Not only did she meet her husband there, her sister Rita also met her husband, Don Sparrow, at Howard Johnson’s, and her best friend Ellie met her husband there as well. In those days, she said, “Almost everybody in the area worked there.” She still remembers how inexpensive meals were then: “English muffins were 10 cents, and you got three halves.”

Although she lived through the Great Depression, she says her family didn’t suffer. “Things were rough, but my mother raised chickens, so we always had chicken and eggs, and we had a vegetable garden.”

After she married, Gallagher and her husband, who was a teacher and later school superintendent, moved off-Cape, and moved around a lot as he changed jobs. “We lived in six different places in New York.” Two of her grown sons live in New York, one in Troy and one on Long Island; her other son lives in Iowa.

In 1972, they returned to the Cape, settling in Orleans, where Dot still lives. Although she has lived here most of her life, she wasn’t actually born here. Her father was from Orleans, but left the Cape to seek work, and it was at a hat factory in Upton that he met his wife, who was from Maine. Gallagher still remembers the fabulous hats her mother used to wear.

The family lived in Milford until Dot was 5, when they moved back to the Cape. “So I’m not a native, my sister Anne [Snow] points out once in a while, I’m a washashore.”

In addition to her three sons, she has nine grandchildren and nine great-grandchildren scattered around the country.

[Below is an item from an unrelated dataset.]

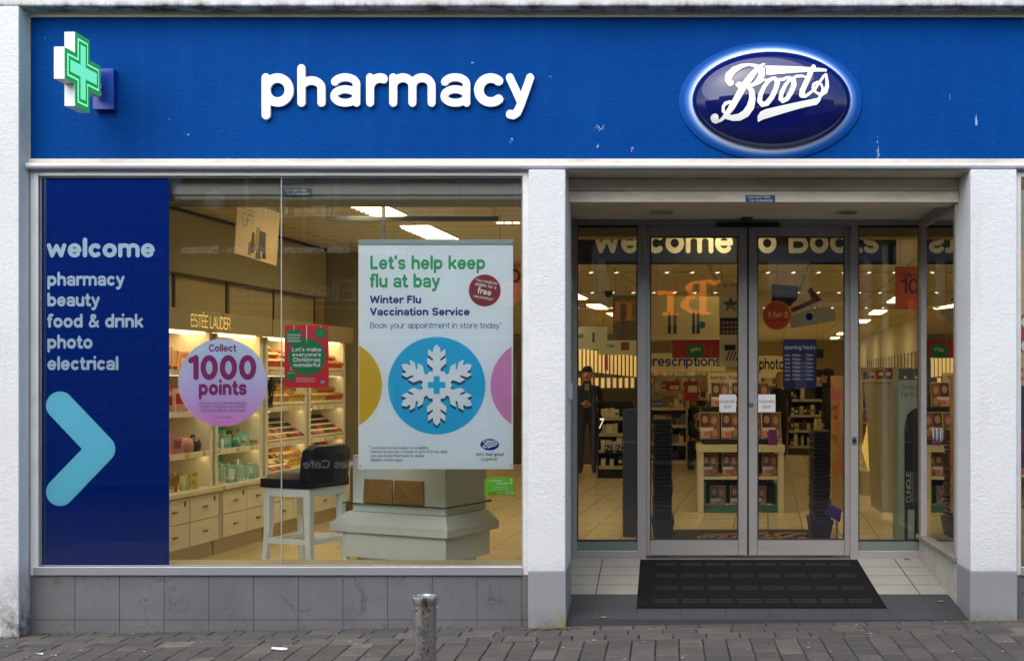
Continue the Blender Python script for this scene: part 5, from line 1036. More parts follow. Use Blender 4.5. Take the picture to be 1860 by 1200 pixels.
def plinth():
    c0 = Vector((-1.562, 8.30, 0)); l_ = Vector((-.905, .425, 0)).normalized(); r_ = Vector((l_.y, -l_.x, 0)); r_ = r_ if r_.y > 0 else -r_
    M = Matrix(((l_.x, r_.x, 0, c0.x), (l_.y, r_.y, 0, c0.y), (0, 0, 1, 0), (0, 0, 0, 1))); A, C = 1.07, .67
    t = thing('display_plinth', 'white stepped cosmetics display plinth with glass shelf below the flu poster', 'display stand', c0+(l_*A+r_*C)/2+UZ*FL)
    wp = mat('white_display_lacquer', 'd3e0e0', .3, var=.03, vscale=2)
    def tier(x0, x1, y0, y1, z0, z1, name): b = MB(); b.box(x0, x1, y0, y1, z0, z1, wp, M); return b.part(name, t, None, .003)
    tier(.14, A-.14, .14, C-.1, FL, .298, 'base'); tier(.045, A-.09, .045, C-.06, .30, .488, 'lower_step'); tier(0, A, 0, C, .49, .545, 'lip')
    b = MB(); lo = [(0, 0), (A, 0), (A, C), (0, C)]; i_ = .085; hi = [(i_*.5, i_*.5), (A-i_*1.6, i_*.5), (A-i_*1.6, C-i_), (i_*.5, C-i_)]
    b.add([M @ Vector((x, y, .546)) for x, y in lo]+[M @ Vector((x, y, .64)) for x, y in hi], [(0, 1, 5, 4), (1, 2, 6, 5), (2, 3, 7, 6), (3, 0, 4, 7), (4, 5, 6, 7)], wp); sk = b.part('sloped_step', t, None, .003)
    tier(.06, A-.17, .06, C-.09, .642, 1.06, 'column')
    b = MB(); b.box(.03, A-.1, .03, C-.06, .698, .708, M_CLEAR, M); b.box(.028, A-.098, .028, C-.058, .6995, .7065, mat('glass_edge_green', '2f5e4c', .2), M) if False else None; e = mat('glass_edge_green', '2f5e4c', .15)
    b.box(.028, A-.1, .0275, .0295, .698, .708, e, M); b.box(.0275, .0295, .03, C-.06, .698, .708, e, M); b.part('glass_shelf', t)
    b = MB(); b.box(-.0, .3, .02, .03, .985, .993, M_CLEAR, M); b.part('upper_glass_shelf', t)
    g = mat('silver_embossed_letters', 'a3aaa2', .35, .5); l = MB()
    n1 = Vector((0, i_*.5, .094)).normalized(); up1 = (M.to_3x3() @ n1); o1 = M @ Vector((.78, .022, .575)); text(l, 'ESTÉE LAUDER', o1-(M.to_3x3() @ Vector((0, .004, 0))), .05, g, w=.07, ux=-l_, uy=up1, fit=.5, step=.04)
    up2 = M.to_3x3() @ Vector((i_*.5, 0, .094)).normalized(); o2 = M @ Vector((.022, .12, .575)); text(l, 'ESTÉE LAUDER', o2-(M.to_3x3() @ Vector((.004, 0, 0))), .05, g, w=.07, ux=r_, uy=up2, fit=.4, step=.04); l.part('lettering', sk)
    for k, x in enumerate((.24, .52)):
        b = MB(); q = mat('kraft_gold_paper', '9c7c44', .42, .25, var=.15, vscale=6, bump=.25, bscale=9); x0, x1, y0, y1, z0, z1 = x, x+.27, .04, .12-.025, .7095, .885
        b.add([M @ Vector(p) for p in ((x0, y0, z0), (x1, y0, z0), (x1, .1, z0), (x0, .1, z0), (x0+.004, y0+.012, z1), (x1-.004, y0+.012, z1), (x1-.004, .09, z1), (x0+.004, .09, z1), (x0+.135, y0-.012, (z0+z1)/2-.02))], [(0, 1, 8), (1, 5, 8), (5, 4, 8), (4, 0, 8), (1, 2, 6, 5), (2, 3, 7, 6), (3, 0, 4, 7), (4, 5, 6, 7), (3, 2, 1, 0)], q)
        b.obj('gift_bag', ('right-hand gold paper gift bag on the glass shelf of the display plinth', 'left-hand gold paper gift bag on the glass shelf of the display plinth')[k], 'gift bag', 'gold gift bags on the plinth', bevel=.004)
plinth()
#@@INTERIOR
# ============================================================ INTERIOR: lights, hanging things
LENS = mat('troffer_diffuser', 'ffedc2', .5, emit=LAMP); TRIM = mat('troffer_trim', 'cfc6ad', .5)
def troffer_mesh():
    m = MB(); m.box(-.15, .15, -.6, .6, -.006, 0, TRIM); m.box(-.13, .13, -.58, .58, -.009, -.0065, LENS)
    for k in range(11): y = -.53+k*.106; m.box(-.13, .13, y-.004, y+.004, -.03, -.0095, TRIM)
    return m.mesh('troffer')
tro = troffer_mesh(); cnt = 0
for x0, lab, ys in ((-2.30, 'over the cosmetics window side', None), (.45, 'over the middle aisle, near pair added', None), (3.1, 'over the right-hand aisle', None)):
    y = 9.15
    while y < 40:
        if x0 == .45 and 13 < y < 21: y += 2.7; continue  # near pair of this row is unseen, added to brighten the entrance
        o = bpy.data.objects.new('ceiling_light', tro); SC.collection.objects.link(o); o.location = (x0+.085*(y-9.7), y, CH-.001); o.rotation_euler.z = R(-4.9)
        near = y < 12 and x0 < -2
        setp(o, ('nearest louvred fluorescent ceiling light seen through the display window' if y < 9.5 else 'second louvred fluorescent ceiling light, just above the flu poster') if near else 'recessed louvred ceiling light in the row '+lab, 'ceiling light', 'recessed ceiling lights '+lab)
        y += 1.8 if x0 < -2 and y < 10 else 2.7 if x0 < 2 else 3.6
SPOT = mat('spot_glow', 'fff0cc', .5, emit=1.3)
for k, (py, x0, x1) in enumerate(((492, -1.4, 3.4), (529, -1.6, 4.0), (557, -1.8, 4.4))):
    y = 1.38*F/(VY-py); m = MB(); m.box(x0, x1, y, y+.06, CH-.03, CH-.001, TRIM); n = int((x1-x0)/.32)
    for i in range(n): x = x0+.1+i*.32; m.add([(x, y-.002, CH-.03), (x+.035, y-.002, CH-.03), (x+.06, y-.002, CH-.016), (x+.025, y-.002, CH-.016)], [(0, 1, 2, 3)], SPOT)
    m.obj('spot_track', ('nearest', 'middle', 'farthest')[k]+' ceiling track of tiny bright spots seen through the doors', 'spot track')
def rail():
    Z = 9.0; t = thing('hanging_rail', 'grey sign rail hanging on wires above the flu poster', 'rail', P(745, 402, Z)); gm = mat('grey_rail', '55585a', .4, .4)
    m = MB(); m.pbox(592, 905, 393, 401, Z, .03, gm); m.part('bar', t, None, .002)
    m = MB()
    for px in (597, 606, 895, 899): p = P(px, 393, Z); m.tube(p+Vector((0, .015, 0)), (p.x, Z+.015, CH), .0025, m=gm, n=6)
    m.part('wire', t)
    m = MB(); p = P(696, 436, 9.1); m.box(p.x-.012, p.x+.012, 9.1, 9.12, p.z-.2, CH, gm); m.part('drop_rod', t)
rail()
m = MB()
for k in range(3):
    c = P(908+k*15, 400, 10.2); m.tube((c.x, 10.2, CH), c+Vector((0, 0, .02)), .006, m=M_BLACK, n=6); m.lathe([(.02, .05), (.03, 0), (.001, .004)], SPOT, c=c-Vector((0, 0, .03)), n=12)
m.obj('spotlight_bar', 'row of three tiny bright spots on the ceiling above the flu poster corner', 'spotlight')
def gift_poster():
    a, b, c, d = P(431.7, 361.6, 8.45), P(508.6, 387, 9.2), P(502, 482.5, 9.2), P(425.8, 459.7, 8.45); t = thing('gift_poster', 'beige hanging GIFT poster with dark perfume bottles printed on it', 'poster', (a+b+c+d)/4)
    u = (c-d); ul = u.length; u.normalize(); v = (a-d); vl = v.length; v.normalize(); n = u.cross(v)
    m = MB(); sh = mat('beige_poster_sheet', 'c9b083', .45); m.prism([d, c, b, a], -n*.006, sh); q = lambda x, y, k=.002: d+u*(x*ul)+v*(y*vl)+n*k
    for (x0, x1, y0, y1, cm) in ((.34, .44, .1, .5, '4a2b22'), (.43, .55, .16, .62, '8d7a44'), (.52, .7, .18, .8, '2a1a1e'), (.46, .6, .02, .18, '5d4a30'), (.28, .36, .05, .3, '8c5a50'), (.62, .72, .06, .3, '3b1f26'), (.78, .84, .1, .4, 'd8b23c')): m.add([q(x0, y0), q(x1, y0), q(x1-.02, y1), q(x0+.02, y1)], [(0, 1, 2, 3)], mat('print_'+cm, cm, .4)); 
    m.part('sheet', t); l = MB(); ik = mat('brown_ink', '3a2c1c', .5)
    text(l, 'GIFT', q(.12, .55, .004), .1, ik, w=.05, ux=u, uy=v, fit=.26*ul, step=.03)
    text(l, 'the perfect', q(.1, .84, .004), .028, ik, w=.06, ux=u, uy=v, fit=.3*ul, step=.05); l.part('lettering', t)
    l = MB()
    for x in (.05, .95): l.tube(q(x, 1, 0), (q(x, 1, 0).x, q(x, 1, 0).y, CH), .0015, m=M_BLACK, n=5)
    l.part('wire', t)
gift_poster()
def hanging_board(name, label, cat, px0, px1, py0, py1, Z, cols, wires=True, draw=None):
    t = thing(name, label, cat, P((px0+px1)/2, py1, Z)); m = MB(); m.pbox(px0, px1, py0, py1, Z, .008, cols); m.part('board', t)
    if draw: l = MB(); draw(l, Z-.002); l.part('print', t)
    if wires:
        l = MB()
        for px in (px0+(px1-px0)*.1, px1-(px1-px0)*.1): p = P(px, py0, Z); l.tube(p+Vector((0, .004, 0)), (p.x, Z+.004, CH), .0022, m=mat('thin_wire', '6a6355', .5), n=5)
        l.part('wire', t)
    return t
CREAM_P = mat('cream_card', 'd8cba0', .5); ORG_P = mat('orange_card', 'c4552c', .5); PNK_P = mat('salmon_card', 'd98a62', .5); MAROON = mat('maroon_ink', '641322', .5); REDI = mat('red_ink', 'b32a1e', .5)
BANN = mat('dark_navy_banner', '05070f', .6); BLT = mat('beige_banner_letters', 'ece6c2', .5)
hanging_board('welcome_banner', 'long dark navy banner reading welcome to Boots hanging inside the doors', 'banner', 1040, 1628, 392, 480, 9.85, BANN, False,
              lambda l, Z: ptext(l, 'welcome to Boots', 1079, 1596, 460, 50, Z, BLT, w=.15, step=.02))
def pts1000(l, Z, x, y, k):
    ptext(l, 'Collect', x-8*k, x+40*k, y-38*k, 11*k, Z, MAROON, w=.1, step=.04); ptext(l, '1000', x-12*k, x+58*k, y, 30*k, Z, MAROON, w=.14, step=.03)
hanging_board('points_sign', 'salmon hanging sign Collect 1000 partly hidden between flu poster and narrow pillar', 'hanging sign', 900, 992, 474, 546, 9.7, PNK_P, True, lambda l, Z: (ptext(l, 'Collect', 916, 944, 486, 8, Z, MAROON, w=.1, step=.04), ptext(l, '1000', 914, 985, 514, 26, Z, MAROON, w=.13, step=.03)))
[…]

One day each week she gets together with a particular group of old friends whose number is dwindling. “We have what we call a ‘stitch and bitch’ group,” she says with a chuckle, explaining they all bring sewing or knitting and their own sandwiches – the hostess provides coffee – and sit and talk while they work. “It started out with eight of us and now there’s only three left.”

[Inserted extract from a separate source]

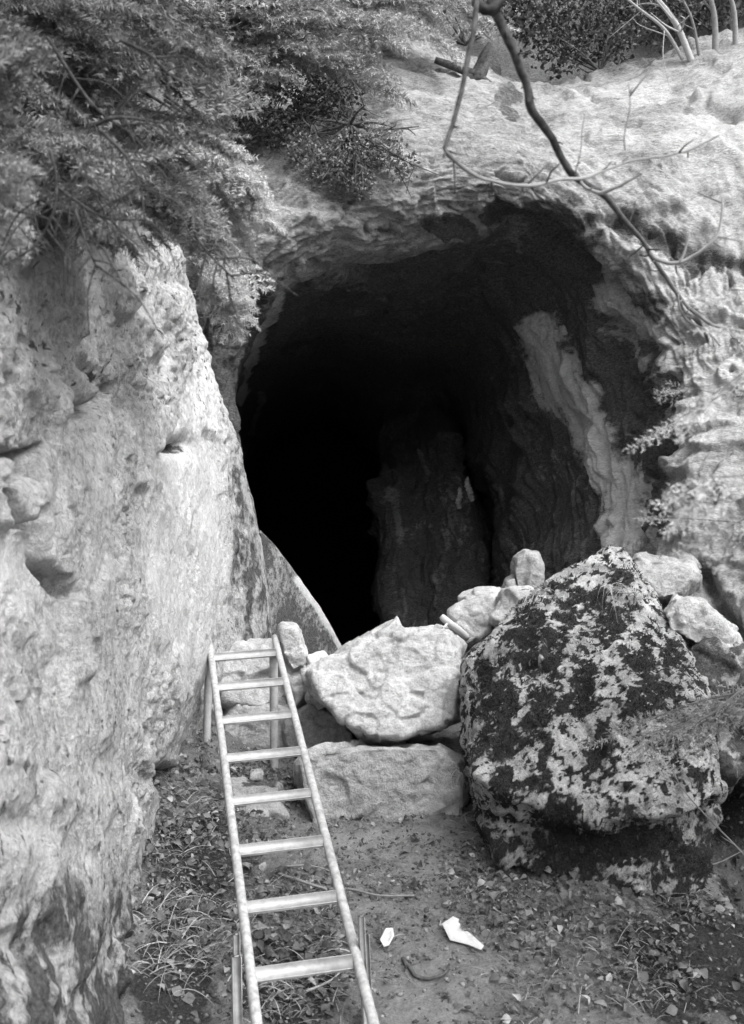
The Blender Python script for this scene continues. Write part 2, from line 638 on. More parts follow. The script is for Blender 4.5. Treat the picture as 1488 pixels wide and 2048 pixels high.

In addition to sewing, Gallagher is a renowned cook, best known for her chicken pies, in which she uses gravy, not white sauce, she notes emphatically. She’s also known for her Indian pudding, her strawberry-rhubarb pie and the peach jam she makes every year – she gave out 50 jars last year.

She’s also an inveterate scrapbook-keeper, making scrapbooks of photographs and family history for her children and grandchildren, and keeping a running scrapbook for The Hot Chocolate Sparrow, documenting the business’s two decades. She has developed an interest in politics that she says is fairly new. “I never was interested too much in it because the country seemed to be running all right,” she says. She voted for Obama in November’s presidential election, and is now keeping a keen eye on the economic stimulus package. “I’d like to find a list of what that $800 billion bailout is for,” she says. “To me, if you’re spending somebody else’s money you should be accountable for every penny.”

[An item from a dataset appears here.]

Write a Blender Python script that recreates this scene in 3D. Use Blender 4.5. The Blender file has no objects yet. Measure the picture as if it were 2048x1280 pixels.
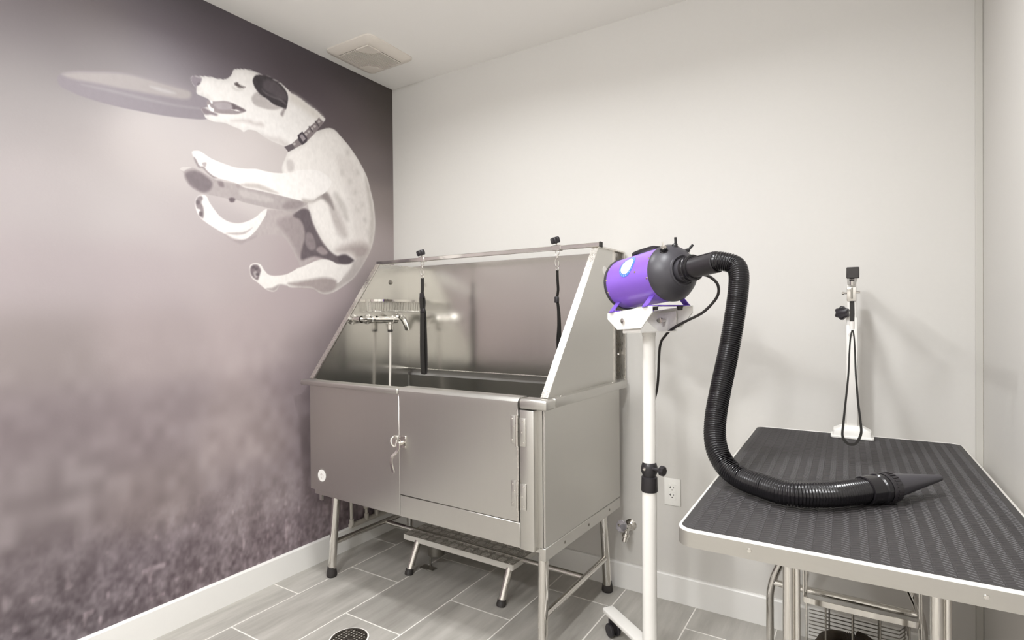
import bpy, bmesh, math, random
import numpy as np
from mathutils import Vector, Matrix

random.seed(7)
SC = bpy.context.scene
COL = SC.collection
PI = math.pi
H = 2.56            # ceiling height
XR = 2.662          # right wall
YB = -4.6           # wall behind the camera

# ---------------------------------------------------------------- camera
def cam_axes(yaw, pitch, roll):
    cy, sy, cp, sp = math.cos(yaw), math.sin(yaw), math.cos(pitch), math.sin(pitch)
    f = Vector((-sy * cp, cy * cp, sp)); r = Vector((cy, sy, 0)); u = r.cross(f)
    c, s = math.cos(roll), math.sin(roll)
    return c * r + s * u, -s * r + c * u, f
cd = bpy.data.cameras.new('camera'); cam = bpy.data.objects.new('camera', cd); COL.objects.link(cam)
_r, _u, _f = cam_axes(0.561412, -0.007163, -0.007537)
cam.matrix_world = Matrix(((_r.x, _u.x, -_f.x, 2.31936), (_r.y, _u.y, -_f.y, -2.39127), (_r.z, _u.z, -_f.z, 1.23241), (0, 0, 0, 1)))
cd.sensor_fit = 'HORIZONTAL'; cd.sensor_width = 36; cd.lens = 1110.78 / 2048 * 36; cd.clip_start = 0.02
SC.camera = cam

# ---------------------------------------------------------------- world, lamps, exposure
w = bpy.data.worlds.new('world'); SC.world = w; w.use_nodes = True
w.node_tree.nodes['Background'].inputs[0].default_value = (1, .98, .95, 1)
w.node_tree.nodes['Background'].inputs[1].default_value = 0.25
DOWNLIGHTS = [(.86, -1.05, 8.6), (1.93, -1.28, 10.5), (1.9, -3.35, 21), (.85, -3.5, 20)]     # recessed ceiling cans
LCOL = (.972, .985, 1)
for lx, ly, le in DOWNLIGHTS:
    ld = bpy.data.lights.new('downlight', 'AREA'); ld.shape = 'DISK'; ld.size = .16; ld.energy = le
    ld.color = LCOL; ld.spread = math.radians(158)
    lo = bpy.data.objects.new('downlight', ld); COL.objects.link(lo); lo.location = (lx, ly, H - .012)
for lx, ly, lz, le in [(1.45, -2.45, 2.36, 34)]:        # added fill light behind the camera, brightens ceiling and walls
    ld = bpy.data.lights.new('fill_light', 'POINT'); ld.energy = le; ld.color = LCOL; ld.shadow_soft_size = .11
    lo = bpy.data.objects.new('fill_light', ld); COL.objects.link(lo); lo.location = (lx, ly, lz)
SC.view_settings.view_transform = 'Standard'; SC.view_settings.look = 'None'
SC.view_settings.gamma = 1; SC.view_settings.use_curve_mapping = False
SC.view_settings.exposure = 0.63

# ---------------------------------------------------------------- materials
def lin(c):
    return tuple((x / 255 / 12.92 if x / 255 <= .04045 else ((x / 255 + .055) / 1.055) ** 2.4) for x in c)
MATS = {}
def mat(name, col, rough=.5, metal=0., noise=None, bump=None, var=0., rvar=0., **kw):
    """noise=(sx,sy,sz) stretch of object coords, var = colour variation, rvar = roughness variation, bump = (strength, distance)"""
    if name in MATS: return MATS[name]
    m = bpy.data.materials.new(name); m.use_nodes = True; nt = m.node_tree; N = nt.nodes; L = nt.links
    b = N['Principled BSDF']; c = lin(col)
    b.inputs['Base Color'].default_value = (*c, 1); b.inputs['Roughness'].default_value = rough; b.inputs['Metallic'].default_value = metal
    for k, v in kw.items():
        b.inputs[k].default_value = v
    if noise:
        tc = N.new('ShaderNodeTexCoord'); mp = N.new('ShaderNodeMapping'); mp.inputs['Scale'].default_value = noise
        L.new(tc.outputs['Object'], mp.inputs['Vector'])
        nz = N.new('ShaderNodeTexNoise'); nz.inputs['Scale'].default_value = 1; nz.inputs['Detail'].default_value = 5
        L.new(mp.outputs[0], nz.inputs['Vector'])
        if var:
            mx = N.new('ShaderNodeMix'); mx.data_type = 'RGBA'
            mx.inputs['A'].default_value = (*[x * (1 - var) for x in c], 1); mx.inputs['B'].default_value = (*[min(1, x * (1 + var)) for x in c], 1)
            L.new(nz.outputs[0], mx.inputs['Factor']); L.new(mx.outputs['Result'], b.inputs['Base Color'])
        if rvar:
            mr = N.new('ShaderNodeMapRange'); mr.inputs[1].default_value = .3; mr.inputs[2].default_value = .7
            mr.inputs[3].default_value = max(.02, rough - rvar); mr.inputs[4].default_value = rough + rvar
            L.new(nz.outputs[0], mr.inputs[0]); L.new(mr.outputs[0], b.inputs['Roughness'])
        if bump:
            bp = N.new('ShaderNodeBump'); bp.inputs['Strength'].default_value = bump[0]; bp.inputs['Distance'].default_value = bump[1]
            L.new(nz.outputs[0], bp.inputs['Height']); L.new(bp.outputs[0], b.inputs['Normal'])
    MATS[name] = m
    return m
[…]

Gallagher likes her weekend schedule at The Sparrow, because it fills a gap in her schedule and she doesn’t like to sit around. “I’m busy all five days of the week, and on weekends there’s nothing much to do – I can’t mow my lawn anymore, or shovel my driveway,” she explains.

She has had some health problems, but they haven’t slowed her down much, even if she can’t mow the lawn anymore. “I got a stent, I got a knee – I’m slowly falling apart,” she says dryly.

Although Gallagher, up on the latest health news, asserts that everyone should have a piece of dark chocolate every day, she’s never tempted to indulge in chocolate while she’s working – a fact that Sparrow, a self-confessed chocolate nibbler, finds remarkable.

“I know what everything tastes like,” says Gallagher. “If you get something new I’ll try it.”

Her diet includes plenty of fresh fruit, and she’s fond of a certain cereal made with dates and nuts. Asked if she has a favorite item on the café menu, she smiles sheepishly and says, “I usually bring my own sandwich.”